▶ EXERCISE INPUTS
┄┄┄┄┄┄

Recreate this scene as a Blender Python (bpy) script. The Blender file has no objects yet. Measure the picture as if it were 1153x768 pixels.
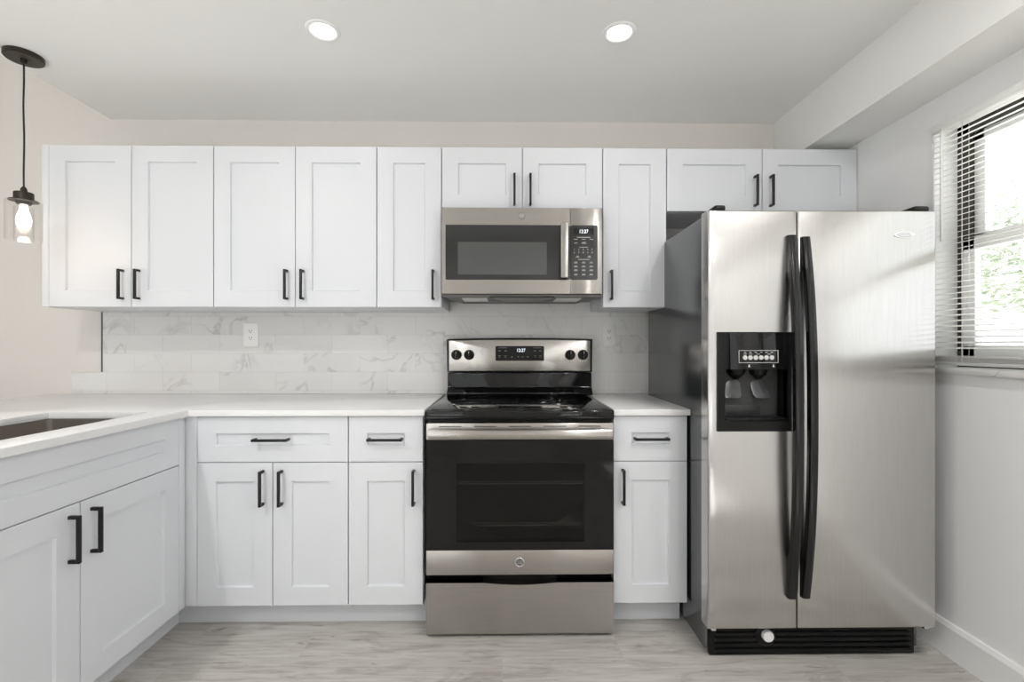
import bpy, bmesh, math, random
from mathutils import Vector, Matrix
random.seed(7)
sc = bpy.context.scene
C = bpy.context.collection

# ------------------------------------------------------------------ camera, world, light, exposure
cam_d = bpy.data.cameras.new('camera'); cam = bpy.data.objects.new('camera', cam_d); C.objects.link(cam)
cam.location = (0, -2.5396, 1.1742)
cam.rotation_euler = (math.pi/2, 0, -0.0136)
cam_d.sensor_width = 36; cam_d.lens = 16.433; cam_d.shift_y = 0.00433
cam_d.clip_start = 0.02; cam_d.clip_end = 200
sc.camera = cam

vs = sc.view_settings
vs.view_transform = 'Standard'; vs.look = 'None'; vs.gamma = 1; vs.use_curve_mapping = False
vs.exposure = 0.33
sc.cycles.use_denoising = True
sc.cycles.max_bounces = 10; sc.cycles.diffuse_bounces = 6; sc.cycles.glossy_bounces = 5
sc.cycles.transparent_max_bounces = 24; sc.cycles.sample_clamp_indirect = 6
sc.cycles.caustics_reflective = False; sc.cycles.caustics_refractive = False

SKY = 1.45            # overcast daylight
DOWNLIGHT = 0.5      # watts of one recessed ceiling light
PENDANT = 0.55
REAR_FILL = 4.6            # watts of one added fill light of the unseen rows behind the camera
w = bpy.data.worlds.new('overcast_sky'); sc.world = w; w.use_nodes = True
bg = w.node_tree.nodes['Background']
bg.inputs['Color'].default_value = (0.95, 0.98, 1.0, 1); bg.inputs['Strength'].default_value = SKY

def portal(name, loc, rot, sx, sy):
    d = bpy.data.lights.new(name, 'AREA'); d.shape = 'RECTANGLE'; d.size = sx; d.size_y = sy
    d.cycles.is_portal = True
    o = bpy.data.objects.new(name, d); C.objects.link(o); o.location = loc; o.rotation_euler = rot
    return o
# added sun through the made-up rear windows; its floor bounce brightens the ceiling
sun_d = bpy.data.lights.new('sun', 'SUN'); sun_d.energy = 14.5; sun_d.angle = math.radians(1.0); sun_d.color = (0.93, 0.975, 1.0)
sun = bpy.data.objects.new('sun', sun_d); C.objects.link(sun)
sun.rotation_euler = Vector((0.04, 0.57, -0.82)).to_track_quat('-Z', 'Y').to_euler()
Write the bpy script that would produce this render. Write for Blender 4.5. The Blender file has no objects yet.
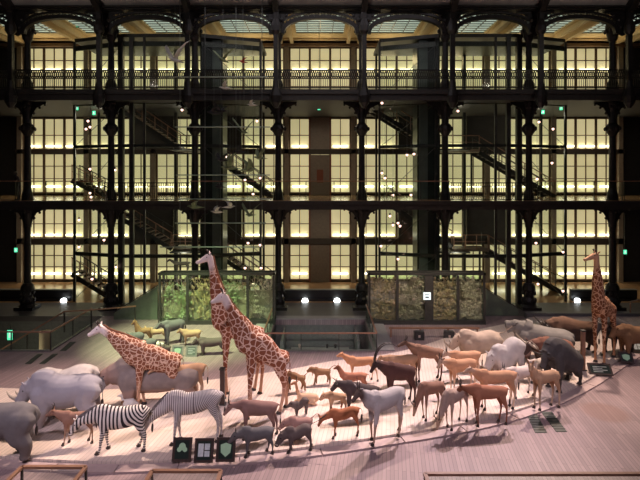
import bpy, bmesh, math, random
from mathutils import Vector, Matrix
random.seed(7)
C = bpy.context.scene
col = C.collection
PI = math.pi

# ---------------------------------------------------------------- camera, world, lights
EYE = 8.1; F = 500.0; HZ = 178.0
cd = bpy.data.cameras.new('camera'); cam = bpy.data.objects.new('camera', cd); col.objects.link(cam)
cam.location = (0, 0, EYE); cam.rotation_euler = (PI/2, 0, 0)
cd.sensor_width = 36; cd.lens = F*36/640; cd.shift_y = (HZ-240)/640
cd.clip_start = 0.1; cd.clip_end = 300
C.camera = cam
w = bpy.data.worlds.new('world'); C.world = w; w.use_nodes = True
w.node_tree.nodes['Background'].inputs[0].default_value = (0.55, 0.5, 0.62, 1)
w.node_tree.nodes['Background'].inputs[1].default_value = 0.035
C.view_settings.view_transform = 'Standard'; C.view_settings.look = 'None'
C.view_settings.exposure = 0.0; C.view_settings.gamma = 1.0; C.view_settings.use_curve_mapping = False

def lamp(name, kind, loc, target, power, color, size=0.5, angle=50, blend=0.6):
    d = bpy.data.lights.new(name, kind); o = bpy.data.objects.new(name, d); col.objects.link(o)
    d.energy = power; d.color = color
    if kind == 'SPOT':
        d.spot_size = math.radians(angle); d.spot_blend = blend; d.shadow_soft_size = size
    elif kind == 'AREA':
        d.size = size
    else:
        d.shadow_soft_size = size
    o.location = loc
    if target is not None:
        v = Vector(target)-Vector(loc); o.rotation_euler = v.to_track_quat('-Z', 'Y').to_euler()
    return o

PINK = (1.0, 0.77, 0.80); PEACH = (1.0, 0.74, 0.60); LAV = (0.82, 0.8, 1.0); FILL = (0.96, 0.79, 0.93); GREEN = (0.80, 1.0, 0.50)
# spotlights under the glass roof, behind the herd (they throw the shadows towards the viewer)
lamp('roof_spotlight', 'SPOT', (-5, 25, 17), (-9.5, 16.5, 0), 15500, PEACH, 0.25, 42, 0.8)
lamp('roof_spotlight', 'SPOT', (2, 26, 17), (-3, 16.5, 0), 15500, PEACH, 0.25, 42, 0.8)
lamp('roof_spotlight', 'SPOT', (8, 27, 17), (2.5, 17, 0), 15500, PINK, 0.25, 44, 0.8)
lamp('roof_spotlight', 'SPOT', (13, 27, 17), (7, 18.5, 0), 14500, PEACH, 0.25, 42, 0.8)
lamp('roof_spotlight', 'SPOT', (16, 26, 17), (12.5, 21.5, 0), 9500, PEACH, 0.25, 40, 0.8)
# front fill spots, added on the viewer's side to brighten the herd
lamp('front_fill_spot', 'SPOT', (-12, 4, 15), (-10, 17, 0.5), 5600, FILL, 0.4, 46, 0.9)
lamp('front_fill_spot', 'SPOT', (-3, 3, 15), (-3.5, 17.5, 0.8), 4300, FILL, 0.4, 46, 0.9)
lamp('front_fill_spot', 'SPOT', (5, 3, 15), (3.5, 18, 0.5), 4300, FILL, 0.4, 46, 0.9)
lamp('front_fill_spot', 'SPOT', (12, 5, 15), (11, 20.5, 0.5), 3300, FILL, 0.4, 46, 0.9)
# green light over the case island, left
lamp('green_spotlight', 'SPOT', (-9, 21, 13), (-7.0, 25.0, 0), 17000, GREEN, 0.3, 42, 0.7)
lamp('green_spotlight', 'SPOT', (-3, 22, 13), (-6.5, 26.0, 1), 3000, GREEN, 0.3, 40, 0.8)

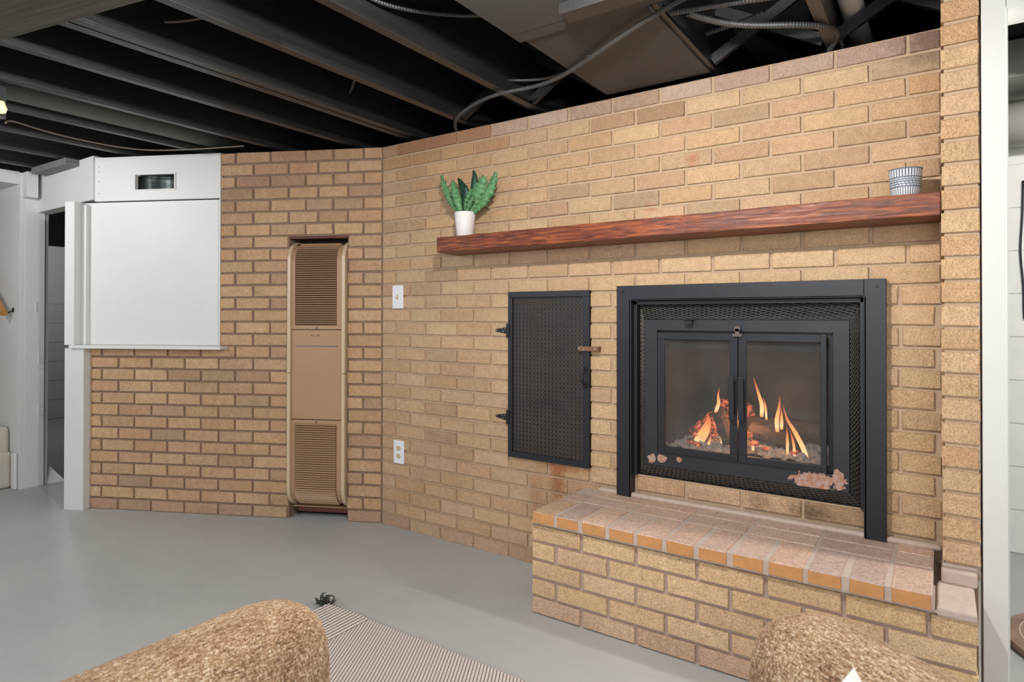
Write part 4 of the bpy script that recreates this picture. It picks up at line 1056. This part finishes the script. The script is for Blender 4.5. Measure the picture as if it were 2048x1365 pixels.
def armchair(label, loc, rz, W=0.62, top=0.62, th=0.17, rx=0.10, side=1):
    """back along local x from 0 (far end) to W; the seat lies towards local +y"""
    a = thing('upholstered_chair', label, 'chair', loc, rz, 'brown tweed chairs')
    soft_box(W / 2, th / 2, 0.26, (rx, th * 0.46, 0.085)).xf(Matrix.Translation((W / 2, 0, top - 0.26))).build('backrest', 'tweed', a, smooth=True, sub=1)
    soft_box(W / 2, 0.14, 0.06, (0.05, 0.05, 0.04)).xf(Matrix.Translation((W / 2, side * 0.20, 0.275))).build('seat_cushion', 'tweed', a, smooth=True, sub=1)
    soft_box(W / 2 - 0.01, 0.19, 0.03, (0.02, 0.02, 0.02), 6).xf(Matrix.Translation((W / 2, side * 0.14, 0.205))).build('seat_frame', 'tweed', a, smooth=True)
    for x in (0.06, W - 0.06):
        for y in (-0.03 * side, 0.30 * side): MB().tube([(x, y, 0.19), (x, y, 0.0115)], [0.02, 0.012], 12).build('leg', 'oak', a)
    return a
# left: back runs along -y, seat towards +x
c1 = armchair('brown tweed upholstered chair back at the lower left over the rug', (1.691, -1.750, 0), -PI / 2, top=0.708, W=0.56, th=0.15)
c2 = armchair('brown tweed upholstered chair back at the lower right holding the white pillow', (2.275, -1.465, 0), math.atan2(-0.54, 0.84), top=0.738, W=0.56, th=0.15, side=-1)
vs = []; fs = []; n = 16; hs = 0.135
for sgn in (1, -1):
    for j in range(n + 1):
        for i in range(n + 1):
            u = -1 + 2 * i / n; v = -1 + 2 * j / n; pin = 1 - 0.10 * (1 - abs(u) ** 2) * abs(v) ** 3 - 0.10 * (1 - abs(v) ** 2) * abs(u) ** 3
            vs.append((u * hs * pin, sgn * 0.05 * ((1 - u ** 4) * (1 - v ** 4)) ** 0.6, v * hs * pin))
for k in range(2):
    o_ = k * (n + 1) ** 2
    for j in range(n):
        for i in range(n): a = o_ + j * (n + 1) + i; fs.append((a, a + 1, a + n + 2, a + n + 1))
pw = MB().add(vs, fs).build('throw_pillow', 'pillow', smooth=True)
tag(pw, 'white throw pillow resting against the lower right tweed chair', 'pillow')
pw.location = (2.412, -1.640, 0.556); pw.rotation_euler = (0, 0.72, math.atan2(-0.54, 0.84))
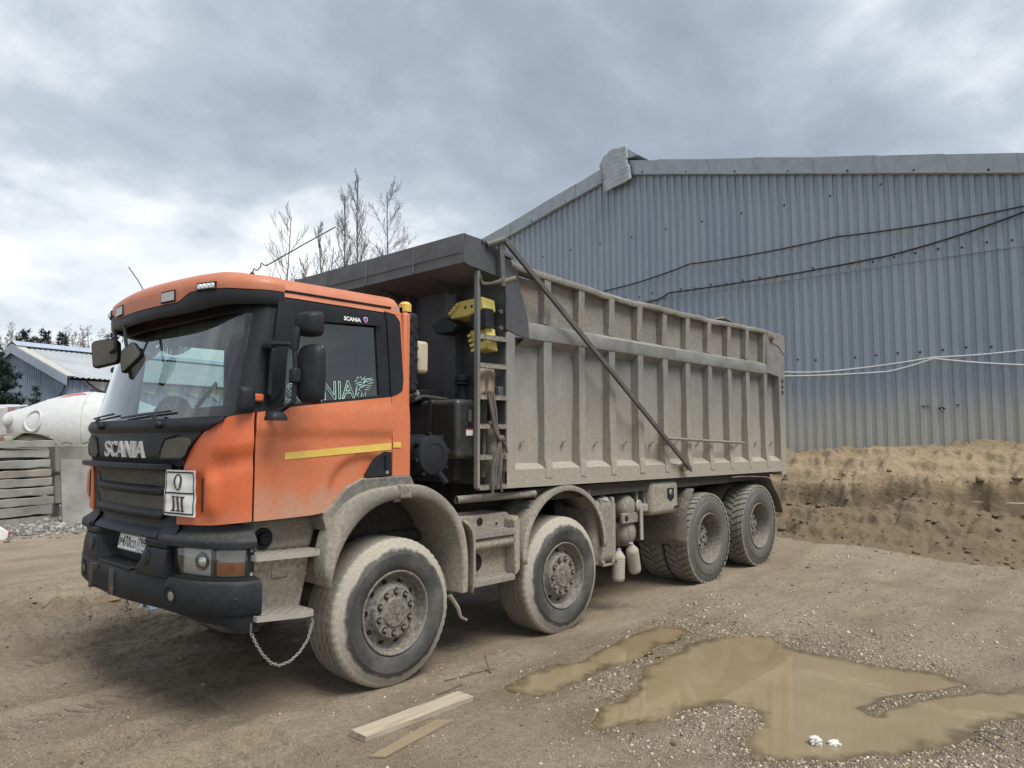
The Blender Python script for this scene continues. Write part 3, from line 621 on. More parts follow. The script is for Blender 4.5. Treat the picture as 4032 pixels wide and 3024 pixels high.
    # torn spots in the sheet
    for (yy, zz, w, h) in ((-.42, 2.33, .17, .035), (-.72, 2.29, .13, .10), (-1.02, 2.34, .07, .035)):
        mb = MB(); mb.prism([(HX-.028, yy, zz), (HX-.028, yy-w*.5, zz+.014), (HX-.028, yy-w, zz-.004), (HX-.028, yy-w*.7, zz-h*.5), (HX-.028, yy-w*.6, zz-h), (HX-.028, yy-w*.3, zz-h*.45)], (-.004, 0, 0)); part('tear', mb, dark, hall, smooth=None)
        mb = MB(); mb.prism([(HX-.03, yy-w*.35, zz-h*.1), (HX-.06, yy-w*.75, zz-h*.2), (HX-.07, yy-w*.65, zz-h*1.0)], (-.003, 0, .002)); part('bent_flap', mb, trim, hall, smooth=None)
make_hall()
def sag_line(pts, sag, n=9):
    P = [np.array(pts[0], float)]
    for a, b in zip(pts[:-1], pts[1:]):
        a, b = np.asarray(a, float), np.asarray(b, float)
        for i in range(1, n+1): t = i/n; P.append(a+(b-a)*t-np.array([0, 0, sag*4*t*(1-t)]))
    return P
cab_m = dusty('black_cable', (.018, .018, .02), .6); wht_m = dusty('white_cable', (.66, .67, .68), .5, film=.2, dcol=(.4, .4, .4), ns=20)
CX = HX-.075
for nm, pts, sg, r, mt, lab in (
    ('cable', [(CX, 9.2, 5.0), (CX, 6.97, 5.61), (CX, 4.49, 5.93), (CX, 1.03, 5.955), (CX, -2.3, 5.91), (CX, -6, 6.5)], .05, .016, cab_m, 'upper of the two black cables sagging across the hall wall'),
    ('cable', [(CX, 8.2, 4.7), (CX, 5.65, 5.15), (CX, 5.07, 5.30), (CX, .05, 5.38), (CX, -2.25, 5.80), (CX, -6, 6.7)], .045, .018, cab_m, 'lower of the two black cables on the hall wall'),
    ('pipe', [(CX+.01, 6, 3.05), (CX+.01, 2.2, 3.16), (CX+.01, 1.1, 3.125), (CX+.01, -.70, 3.27), (CX+.01, -2.15, 3.29), (CX+.01, -6, 3.75)], .02, .015, wht_m, 'upper white conduit fixed along the hall wall, rising to the right'),
    ('pipe', [(CX-.02, 6, 3.0), (CX-.02, 2.2, 3.07), (CX-.02, .13, 3.04), (CX-.02, -.70, 3.245), (CX-.02, -2.15, 3.02), (CX-.02, -6, 2.9)], .018, .015, wht_m, 'lower white conduit on the hall wall, dropping away at the right')):
    mb = MB(); mb.tube(sag_line(pts, sg), r, 6); o = part(nm, mb, mt, None, loc=pts[1]); tag(o, lab, 'cable' if nm == 'cable' else 'conduit', 'cables on the hall wall')
# ------------------------------------------------------------------ the tipper truck
truck = thing('tipper_truck', (2.5, 1.27, 0), 'dusty four axle tipper truck with orange cab and grey steel body', 'truck')
YC = 1.27
LV = [(1.20, [(.155,.06),(-.6,.055),(-1.06,.06),(-1.20,.12),(-1.31,.30),(-1.37,.65),(-1.40,1.27)]),
      (1.85, [(.155,.06),(-.6,.055),(-1.06,.06),(-1.20,.12),(-1.31,.30),(-1.37,.65),(-1.40,1.27)]),
      (2.60, [(.12,.10),(-.6,.10),(-.95,.11),(-1.045,.175),(-1.12,.36),(-1.16,.69),(-1.185,1.27)]),
      (2.74, [(.08,.13),(-.6,.13),(-.93,.14),(-1.02,.20),(-1.09,.38),(-1.13,.71),(-1.15,1.27)])]
_b = np.array(LV[1][1]); SK = np.concatenate([[0], np.cumsum(np.hypot(*np.diff(_b, axis=0).T))]); SL = SK[-1]
def herm(P, K, s, flat_end=True):
    P = np.asarray(P, float); n = len(P); T = np.zeros_like(P)
    for i in range(n): a, b = max(i-1, 0), min(i+1, n-1); T[i] = (P[b]-P[a])/(K[b]-K[a])
    if flat_end: T[-1, 0] = 0
    i = int(np.clip(np.searchsorted(K, s)-1, 0, n-2)); h = K[i+1]-K[i]; t = (s-K[i])/h; t2 = t*t; t3 = t2*t
    return (2*t3-3*t2+1)*P[i]+(t3-2*t2+t)*h*T[i]+(-2*t3+3*t2)*P[i+1]+(t3-t2)*h*T[i+1]
TBL = {}
_sg = np.linspace(-.02, SL, 900)
for _i, (_z, _P) in enumerate(LV): TBL[_i] = np.array([herm(_P, SK, s) for s in _sg])
def lut(i, s):
    q = (s+.02)/(SL+.02)*899; k = min(max(int(q), 0), 898); f = q-k; t = TBL[i]; return t[k]*(1-f)+t[k+1]*f
def S0(s, z):
    """cab skin: s runs in metres from the left rear edge round the nose to the right rear edge"""
    mir = s > SL
    if mir: s = 2*SL-s
    i = 0 if z <= 1.85 else (1 if z <= 2.60 else 2); t = (z-LV[i][0])/(LV[i+1][0]-LV[i][0]); t = max(t, 0) if i == 0 else t
    p = lut(i, s)*(1-t)+lut(i+1, s)*t
    return np.array([p[0], 2*YC-p[1] if mir else p[1], z])
def S(s, z, off=0.0):
    p = S0(s, z)
    if off == 0: return p
    e = 1e-3; n = nrm(cross3(S0(s+e, z)-S0(s-e, z), S0(s, z+e)-S0(s, z-e)))
    if n[0]*(p[0]+.5)+n[1]*(p[1]-YC) < 0: n = -n
    return p+n*off
def fz(f):
    if callable(f): return f
    if isinstance(f, (int, float)): return lambda s: f
    a = np.array(sorted(f)); return lambda s: float(np.interp(s, a[:, 0], a[:, 1]))
def skin(name, mat, s0, s1, zb, zt, off=0.0, th=.02, ns=16, nz=8, parent=None, offf=None, smooth=38, mirror=False, ss=None):
    zb, zt = fz(zb), fz(zt); ss = np.linspace(s0, s1, ns+1) if ss is None else np.asarray(ss)
    def build(mir):
        A, B = [], []
        for s in ss:
            ra, rb = [], []
            for j in range(nz+1):
                z = zb(s)+(zt(s)-zb(s))*j/nz; o = off+(offf(s, z) if offf else 0); q = 2*SL-s if mir else s
                ra.append(S(q, z, o)); rb.append(S(q, z, o-th))
            A.append(ra); B.append(rb)
        mb = MB(); mb.grid(A)
        if th: mb.grid(B)
        A, B = np.array(A), np.array(B)
        for a, b in () if not th else ((A[0], B[0]), (A[-1], B[-1]), (A[:, 0], B[:, 0]), (A[:, -1], B[:, -1])): mb.grid([a, b])
        return part(name, mb, mat, parent or truck, smooth=smooth)
    o = build(False)
    if mirror: return o, build(True)
    return o
BELT = [(-.05, 2.03), (.17, 2.027), (.97, 1.934), (1.24, 1.888), (1.30, 1.885)]
belt = fz(BELT)
# inner shell: floor, back wall
mb = MB(); mb.box(.06, .12, .12, 2.42, 1.25, 2.72); part('cab_back_wall', mb, MT['cabtrim'], truck)
mb = MB(); mb.box(-1.22, .1, .14, 2.40, 1.20, 1.30); part('cab_floor', mb, MT['void'], truck)
mb = MB(); mb.prism([S(s, 1.26, -.04) for s in np.linspace(1.25, 2*SL-1.25, 20)], (0, 0, .52)); part('bulkhead', mb, MT['void'], truck, smooth=None)
# corner panels with their sculpted shoulder
def corner_off(s, z):
    a = .018*math.exp(-((z-1.66)/.10)**2)*sstep(np.float64(1.62-s), 0, .25); b = -.026*math.exp(-((z-1.60+.25*(s-1.3))/.05)**2)*sstep(np.float64(1.55-s), 0, .12); c = .030*math.exp(-((s-1.50)/.05)**2)*float(sstep(np.float64(z), 1.22, 1.30))*(1-float(sstep(np.float64(z), 1.45, 1.52)))-.016*math.exp(-((s-1.60)/.04)**2)*float(sstep(np.float64(z), 1.22, 1.30))*(1-float(sstep(np.float64(z), 1.45, 1.52))); return float(a+b+c)
CT = [(1.262, 1.885), (1.33, 1.874), (1.41, 1.855), (1.5, 1.812), (1.6, 1.739), (1.68, 1.657), (1.72, 1.595), (1.75, 1.533), (1.785, 1.42), (1.81, 1.28)]
for o in skin('corner_panel', MT['orange_front'], 1.262, 1.81, [(1.262, 1.208), (1.5, 1.187), (1.81, 1.178)], CT, .016, .03, 30, 16, offf=corner_off, mirror=True): pass
skin('air_slot', MT['void'], 1.532, 1.568, [(1.532, 1.30), (1.55, 1.262), (1.568, 1.27)], [(1.532, 1.455), (1.55, 1.485), (1.568, 1.47)], .0195, .02, 6, 8, mirror=True)
def strip_rim(name, pts, r, mat, parent=None, n=6, closed=False):
    mb = MB(); mb.tube(pts, r, n, closed=closed); return part(name, mb, mat, parent or truck)
# doors
DB = [(.175, 1.447), (.30, 1.447), (.40, 1.442), (.453, 1.430), (.51, 1.405), (.566, 1.366), (.62, 1.315), (.674, 1.270), (.72, 1.238), (.766, 1.222), (.85, 1.214), (1.242, 1.206)]
def door_off(s, z):
    o = .016*float(sstep(np.float64(z), 1.735, 1.775))-.012*float(sstep(np.float64(z), 1.90, 2.0))
    d = math.hypot((s-.40)/.33, (z-1.36)/.26); o -= .030*float(1-sstep(np.float64(d), .80, 1.02)); return o
doors = skin('door', MT['orange'], .175, 1.248, DB, BELT, 0.004, .035, 46, 22, offf=door_off, mirror=True)
doorL = doors[0]
for k, d in enumerate(doors):
    sg = (lambda s: s) if k == 0 else (lambda s: 2*SL-s)
    for nm, a, b, z0, z1 in (('window_frame_top', .175, 1.30, 2.555, 2.668), ('window_frame_rear', .175, .275, BELT, 2.556), ('window_frame_front', 1.065, 1.30, BELT, 2.556)):
        zb, zt = fz(z0), fz(z1); skin(nm, MT['black_trim'], sg(a), sg(b), lambda s, f=zb: f(sg(s)) if k else f(s), lambda s, f=zt: f(sg(s)) if k else f(s), -.002, .03, 12, 4, parent=d)
    zb = fz(BELT); skin('window_seal', MT['black_trim'], sg(.272), sg(1.068), lambda s: zb(sg(s) if k else s)-.004, lambda s: zb(sg(s) if k else s)+.020, .008, .02, 10, 2, parent=d)
    skin('window', MT['glass_side'], sg(.27), sg(1.07), lambda s: zb(sg(s) if k else s), 2.56, -.016, 0, 12, 8, parent=d)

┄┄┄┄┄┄

▶ THE PROBLEM
Only the lines from the one with "Write the bpy" down to the one with "PI = math.pi" belong in your copy, both ends included; write them out exactly and skip any pictures.

▶ COMPLETE RESPONSE
Write the bpy script that would produce this render. Write for Blender 4.5. The Blender file has no objects yet.
import bpy, bmesh, math, random
from mathutils import Vector, Matrix
random.seed(7)
C = bpy.context.scene
col = C.collection
PI = math.pi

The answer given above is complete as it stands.